Double ring weddings embody a break with the past

Jewish law is not Oedepal. God does not assign sanctity to the past, but to Jews by means of mitsvot.  What was done in the past need not be done in a different time horizon, climate, culture, or for that matter, community. Jewish red lines are defined by the letter of the Jewish law,  not the nostalgic taste or even the inspired intuitions of great rabbis. For an act to be forbidden according to Jewish law, it has to be forbidden by Jewish law by explicit  citation or by convincing demonstration.  Apodictic declarations or pious proclamations do  violate the hermeneutical principles of Jewish Law.

After the death of Rav Ashi [d. 427] , the authority to issue hora’ah, apodictic legal decrees that oblige all Israel, has lapsed.  This date is the end of “Tradition” or Masorah that was accepted as binding by all  Israel.

Although named Talmudic rabbis called Amora’im still taught Torah, but they did not do hora’ah, apodictic legislation. [bBavaMetsi’a 86a]. The Babylonian Talmud in our possession contains anonymous Aramaic materials that gloss, explain, clarify, preserve, and debate, but do not engage in hora’ah. Unless a statement, norm or decree forbidding double ring weddings is referenced in the Oral Torah canon which closed with Rav Ashi’s death,  that act is permitted according to Jewish law.  Legal norms either command or forbid; in the absence of a norm either commanding or forbidding that act,  that act is optional, permitted, licensed, and authorized by the Tradition that has evolved since Sinai. [Maimonides, Introduction to the Yad]

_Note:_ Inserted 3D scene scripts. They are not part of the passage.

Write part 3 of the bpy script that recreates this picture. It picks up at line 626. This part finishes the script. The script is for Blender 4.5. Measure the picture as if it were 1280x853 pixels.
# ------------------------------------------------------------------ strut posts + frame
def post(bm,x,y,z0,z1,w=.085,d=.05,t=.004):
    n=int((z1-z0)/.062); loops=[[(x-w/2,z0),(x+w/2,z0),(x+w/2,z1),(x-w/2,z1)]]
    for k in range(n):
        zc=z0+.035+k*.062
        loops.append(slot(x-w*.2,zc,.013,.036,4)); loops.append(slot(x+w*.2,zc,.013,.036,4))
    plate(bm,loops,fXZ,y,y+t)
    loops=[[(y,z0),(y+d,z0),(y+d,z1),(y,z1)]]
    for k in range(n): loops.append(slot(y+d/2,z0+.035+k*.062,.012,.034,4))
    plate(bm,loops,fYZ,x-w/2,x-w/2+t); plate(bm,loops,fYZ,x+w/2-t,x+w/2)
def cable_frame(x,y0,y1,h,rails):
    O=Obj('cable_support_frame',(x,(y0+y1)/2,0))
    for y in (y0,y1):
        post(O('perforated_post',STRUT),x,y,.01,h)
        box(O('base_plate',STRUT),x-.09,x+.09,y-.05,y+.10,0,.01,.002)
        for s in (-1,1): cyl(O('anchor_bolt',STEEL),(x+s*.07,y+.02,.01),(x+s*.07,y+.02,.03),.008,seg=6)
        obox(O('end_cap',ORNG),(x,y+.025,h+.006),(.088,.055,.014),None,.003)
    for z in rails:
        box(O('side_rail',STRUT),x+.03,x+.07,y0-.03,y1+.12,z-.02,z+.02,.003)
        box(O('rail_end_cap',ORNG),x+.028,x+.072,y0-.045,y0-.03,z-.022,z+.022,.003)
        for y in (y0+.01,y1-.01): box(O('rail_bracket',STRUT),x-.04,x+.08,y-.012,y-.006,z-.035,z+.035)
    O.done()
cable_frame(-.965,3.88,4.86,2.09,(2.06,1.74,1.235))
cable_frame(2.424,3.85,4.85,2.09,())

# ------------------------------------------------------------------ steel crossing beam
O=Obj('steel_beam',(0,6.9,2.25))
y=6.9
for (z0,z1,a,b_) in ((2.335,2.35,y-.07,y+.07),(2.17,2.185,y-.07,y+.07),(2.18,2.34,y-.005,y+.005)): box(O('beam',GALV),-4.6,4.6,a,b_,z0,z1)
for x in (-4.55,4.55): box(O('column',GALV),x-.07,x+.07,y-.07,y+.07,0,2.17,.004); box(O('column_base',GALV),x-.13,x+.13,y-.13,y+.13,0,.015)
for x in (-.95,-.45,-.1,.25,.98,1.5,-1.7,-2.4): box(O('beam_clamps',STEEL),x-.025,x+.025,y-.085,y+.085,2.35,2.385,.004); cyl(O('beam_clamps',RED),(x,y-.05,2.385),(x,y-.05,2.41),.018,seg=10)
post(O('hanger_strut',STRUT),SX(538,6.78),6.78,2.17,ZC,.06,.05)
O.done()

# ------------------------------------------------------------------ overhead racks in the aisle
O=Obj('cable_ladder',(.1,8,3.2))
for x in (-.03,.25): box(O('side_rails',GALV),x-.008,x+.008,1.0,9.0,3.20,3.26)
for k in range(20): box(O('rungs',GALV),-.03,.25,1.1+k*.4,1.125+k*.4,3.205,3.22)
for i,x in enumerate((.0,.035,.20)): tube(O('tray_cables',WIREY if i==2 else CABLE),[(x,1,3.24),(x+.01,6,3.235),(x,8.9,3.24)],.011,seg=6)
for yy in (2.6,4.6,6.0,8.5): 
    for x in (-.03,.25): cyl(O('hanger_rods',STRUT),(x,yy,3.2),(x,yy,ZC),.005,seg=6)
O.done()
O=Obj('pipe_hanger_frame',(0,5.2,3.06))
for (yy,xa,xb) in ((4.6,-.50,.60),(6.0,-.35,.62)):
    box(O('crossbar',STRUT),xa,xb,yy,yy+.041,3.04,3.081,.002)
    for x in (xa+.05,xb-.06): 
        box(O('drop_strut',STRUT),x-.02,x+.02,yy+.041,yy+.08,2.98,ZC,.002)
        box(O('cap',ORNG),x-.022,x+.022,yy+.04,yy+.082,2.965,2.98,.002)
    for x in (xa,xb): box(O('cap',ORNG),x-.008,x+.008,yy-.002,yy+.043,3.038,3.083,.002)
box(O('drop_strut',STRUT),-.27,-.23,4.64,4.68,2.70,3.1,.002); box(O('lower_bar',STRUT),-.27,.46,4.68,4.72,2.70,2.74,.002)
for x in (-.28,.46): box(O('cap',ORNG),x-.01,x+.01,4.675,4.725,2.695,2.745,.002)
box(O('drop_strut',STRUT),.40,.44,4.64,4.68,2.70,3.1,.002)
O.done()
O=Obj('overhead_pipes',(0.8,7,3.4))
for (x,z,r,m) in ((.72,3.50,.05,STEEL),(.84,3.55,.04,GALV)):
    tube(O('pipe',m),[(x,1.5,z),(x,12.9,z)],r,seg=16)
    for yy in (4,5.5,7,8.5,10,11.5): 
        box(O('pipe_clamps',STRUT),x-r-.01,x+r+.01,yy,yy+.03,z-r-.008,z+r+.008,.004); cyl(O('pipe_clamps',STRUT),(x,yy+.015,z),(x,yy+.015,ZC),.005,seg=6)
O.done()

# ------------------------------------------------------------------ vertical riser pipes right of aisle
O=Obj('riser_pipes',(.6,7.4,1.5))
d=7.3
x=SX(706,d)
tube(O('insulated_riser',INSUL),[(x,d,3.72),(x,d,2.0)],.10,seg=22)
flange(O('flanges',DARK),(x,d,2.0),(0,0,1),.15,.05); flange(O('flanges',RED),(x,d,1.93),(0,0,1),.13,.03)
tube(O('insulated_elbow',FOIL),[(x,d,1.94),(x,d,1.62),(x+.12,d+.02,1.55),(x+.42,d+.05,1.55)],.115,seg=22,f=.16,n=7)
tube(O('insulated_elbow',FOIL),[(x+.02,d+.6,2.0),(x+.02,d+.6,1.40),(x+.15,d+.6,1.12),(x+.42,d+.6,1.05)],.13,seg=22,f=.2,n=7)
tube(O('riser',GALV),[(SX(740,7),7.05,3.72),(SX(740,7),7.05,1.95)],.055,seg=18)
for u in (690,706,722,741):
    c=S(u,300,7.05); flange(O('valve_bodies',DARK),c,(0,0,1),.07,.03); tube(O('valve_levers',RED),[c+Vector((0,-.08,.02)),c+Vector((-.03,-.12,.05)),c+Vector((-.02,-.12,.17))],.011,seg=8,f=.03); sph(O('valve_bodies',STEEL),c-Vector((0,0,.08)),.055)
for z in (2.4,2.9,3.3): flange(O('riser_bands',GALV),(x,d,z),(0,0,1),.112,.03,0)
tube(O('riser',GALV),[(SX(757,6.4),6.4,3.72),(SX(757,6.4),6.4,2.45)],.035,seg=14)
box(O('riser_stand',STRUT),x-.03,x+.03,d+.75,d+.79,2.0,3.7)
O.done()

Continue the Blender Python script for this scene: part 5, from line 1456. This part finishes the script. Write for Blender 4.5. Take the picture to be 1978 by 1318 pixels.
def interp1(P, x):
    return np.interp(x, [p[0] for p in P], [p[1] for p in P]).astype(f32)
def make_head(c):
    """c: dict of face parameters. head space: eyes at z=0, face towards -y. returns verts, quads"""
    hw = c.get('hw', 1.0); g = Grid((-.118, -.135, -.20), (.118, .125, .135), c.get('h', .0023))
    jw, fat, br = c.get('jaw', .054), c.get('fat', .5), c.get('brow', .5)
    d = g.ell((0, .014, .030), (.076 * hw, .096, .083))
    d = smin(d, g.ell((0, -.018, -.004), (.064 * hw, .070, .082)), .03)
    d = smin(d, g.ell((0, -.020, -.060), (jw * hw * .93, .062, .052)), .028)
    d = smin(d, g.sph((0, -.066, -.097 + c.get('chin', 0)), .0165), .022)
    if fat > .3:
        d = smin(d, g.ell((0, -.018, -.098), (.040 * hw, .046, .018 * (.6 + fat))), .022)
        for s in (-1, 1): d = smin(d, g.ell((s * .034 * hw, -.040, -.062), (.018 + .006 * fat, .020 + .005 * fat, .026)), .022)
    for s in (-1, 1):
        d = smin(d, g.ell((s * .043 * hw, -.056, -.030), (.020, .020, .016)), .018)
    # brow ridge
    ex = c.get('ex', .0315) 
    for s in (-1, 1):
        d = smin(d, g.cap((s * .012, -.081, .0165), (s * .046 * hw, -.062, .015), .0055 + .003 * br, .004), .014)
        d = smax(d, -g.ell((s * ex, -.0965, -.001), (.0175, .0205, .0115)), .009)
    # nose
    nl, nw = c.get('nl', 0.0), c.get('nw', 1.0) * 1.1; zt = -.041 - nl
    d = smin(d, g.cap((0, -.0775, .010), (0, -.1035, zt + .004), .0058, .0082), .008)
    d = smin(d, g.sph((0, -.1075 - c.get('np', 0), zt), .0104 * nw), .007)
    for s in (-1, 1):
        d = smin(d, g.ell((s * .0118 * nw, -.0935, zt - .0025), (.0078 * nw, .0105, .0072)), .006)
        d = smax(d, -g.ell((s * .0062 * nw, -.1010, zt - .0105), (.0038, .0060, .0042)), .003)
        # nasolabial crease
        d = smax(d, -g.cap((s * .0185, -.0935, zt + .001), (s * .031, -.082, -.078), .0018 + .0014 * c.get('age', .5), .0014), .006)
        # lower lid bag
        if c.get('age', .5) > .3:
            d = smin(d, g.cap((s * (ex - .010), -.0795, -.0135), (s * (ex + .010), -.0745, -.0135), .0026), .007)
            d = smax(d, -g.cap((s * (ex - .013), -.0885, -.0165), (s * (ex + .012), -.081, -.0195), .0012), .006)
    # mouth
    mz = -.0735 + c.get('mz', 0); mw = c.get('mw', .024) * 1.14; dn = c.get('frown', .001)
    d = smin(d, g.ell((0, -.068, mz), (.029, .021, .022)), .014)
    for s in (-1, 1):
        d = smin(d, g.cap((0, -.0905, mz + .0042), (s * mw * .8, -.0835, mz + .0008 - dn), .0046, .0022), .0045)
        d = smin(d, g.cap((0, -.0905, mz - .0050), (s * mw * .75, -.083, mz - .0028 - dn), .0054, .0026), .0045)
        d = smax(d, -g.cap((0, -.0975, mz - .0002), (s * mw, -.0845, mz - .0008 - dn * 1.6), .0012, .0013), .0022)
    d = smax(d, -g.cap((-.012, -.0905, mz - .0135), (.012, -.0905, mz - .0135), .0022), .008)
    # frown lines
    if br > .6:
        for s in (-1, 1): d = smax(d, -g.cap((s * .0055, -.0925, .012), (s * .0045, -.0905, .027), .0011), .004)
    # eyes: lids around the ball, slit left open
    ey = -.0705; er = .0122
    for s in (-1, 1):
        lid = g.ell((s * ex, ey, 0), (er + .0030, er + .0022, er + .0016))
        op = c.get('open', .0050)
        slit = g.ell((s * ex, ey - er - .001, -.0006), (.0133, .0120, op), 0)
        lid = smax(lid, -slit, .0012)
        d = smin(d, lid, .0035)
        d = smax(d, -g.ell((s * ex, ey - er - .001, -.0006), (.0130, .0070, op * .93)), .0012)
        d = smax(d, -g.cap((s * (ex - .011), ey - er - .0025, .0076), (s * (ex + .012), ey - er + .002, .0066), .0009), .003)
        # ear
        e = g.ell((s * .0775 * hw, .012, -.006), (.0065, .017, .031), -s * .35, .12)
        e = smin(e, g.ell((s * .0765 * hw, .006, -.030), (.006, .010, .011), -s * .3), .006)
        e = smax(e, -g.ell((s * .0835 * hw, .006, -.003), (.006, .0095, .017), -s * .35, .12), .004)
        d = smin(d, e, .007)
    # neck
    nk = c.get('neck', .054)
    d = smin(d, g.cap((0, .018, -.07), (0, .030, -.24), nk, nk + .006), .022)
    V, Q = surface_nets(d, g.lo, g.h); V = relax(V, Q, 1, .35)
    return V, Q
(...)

Double ring weddings express egalitarian sentiment.

This sentiment  is probably correct. It is also legally irrelevant.  Jewish law does not recognize an “egalitarian sentiment” to violate Jewish law.

It is true that Rabbi Moses Feinstein saw Feminism as a threat to Orthodox  Jewish life [OH 4:49].  When Feminism sits in judgment of the Oral Torah that is covenantal canon, the Orthodox Jew must reject it.   But when Feminism fights for changes in Jewish usage but not Oral Torah law, appeals  to principle must override appeals to patriarchy. If “important women” are required to recline on Seder  night, neither the Tosafist, R. Eliezer b. Joel [who abrogated and reformed requiring these women to recline at the Seder], Rabbi Moses Isserles [who sexistly rules that men must recline but women, “relying” upon R. Eliezer b. Joel, do not, nor R. Feinsein, who invokes R. Isserles to disallow women’s talleit but does not criticize R. Isserles or R. Eliezer b. Joel for overriding Jewish.  According to Maimonides, woman may shake the lulav bouquet and don the talleit, both acts are permitted without  the commandment blessing.  Here following R. Isserles, R. Feinstein permits women shaking  the taking and shaking of othe lulav bouquet with the blessing but disallows women’s donning thetalleit, even without the blessing. The Feminist sentiment is healthy within Orthodoxy when it inspires a recovery of Torah truth, which should be confused with mimetic usage, hierarchical habit, or nostalgic inertia. Therefore, even if the double ring wedding was and indeed is inspired by a Feminist sentiment, that is legally irrelevant and the double ring weddings are not forbidden according to normative Jewish law.

Double ring weddings represent the influence of non-Jewish culture on Jewish life.

Orthodox Jewish lay or folk culture has little access   to Torah law. Orthodox rabbinical students are harangued that in spite of what the semicha/ordination document seems to claim, that its holder has been vetted to be some one capable of deciding questions of Jewish law, that they must defer to their academic teachers even though the students and not their teachers hold the office, and hence the authority, of Jewish judicial power. The transfer of judicial power from the community rabbi to the Rosh Yeshiva, who assumes the authority to issue apodictic rulings, indeed represents and indeed mimics Roman Catholic patterns of hierarchical authority.

When assimilation weakens Jewish life, it is regrettable; when it challenges Jewish life to self-correct, it must be embraced. So if assimilation diminishes Jewish commandment observance, it must be resisted. But when Feminism reminds Orthodox women what their Jewish rights and obligations really are, like saying the zimmun [inviting three women to join in saying the after-meal blessing], the Oral Law requirement of washing the hands before the after-meal blessing, and the right—simply because the act is not legally wrong, of a bride to present  her husband with a gift of a ring, the Torah empowers to find  their  own way in Torah.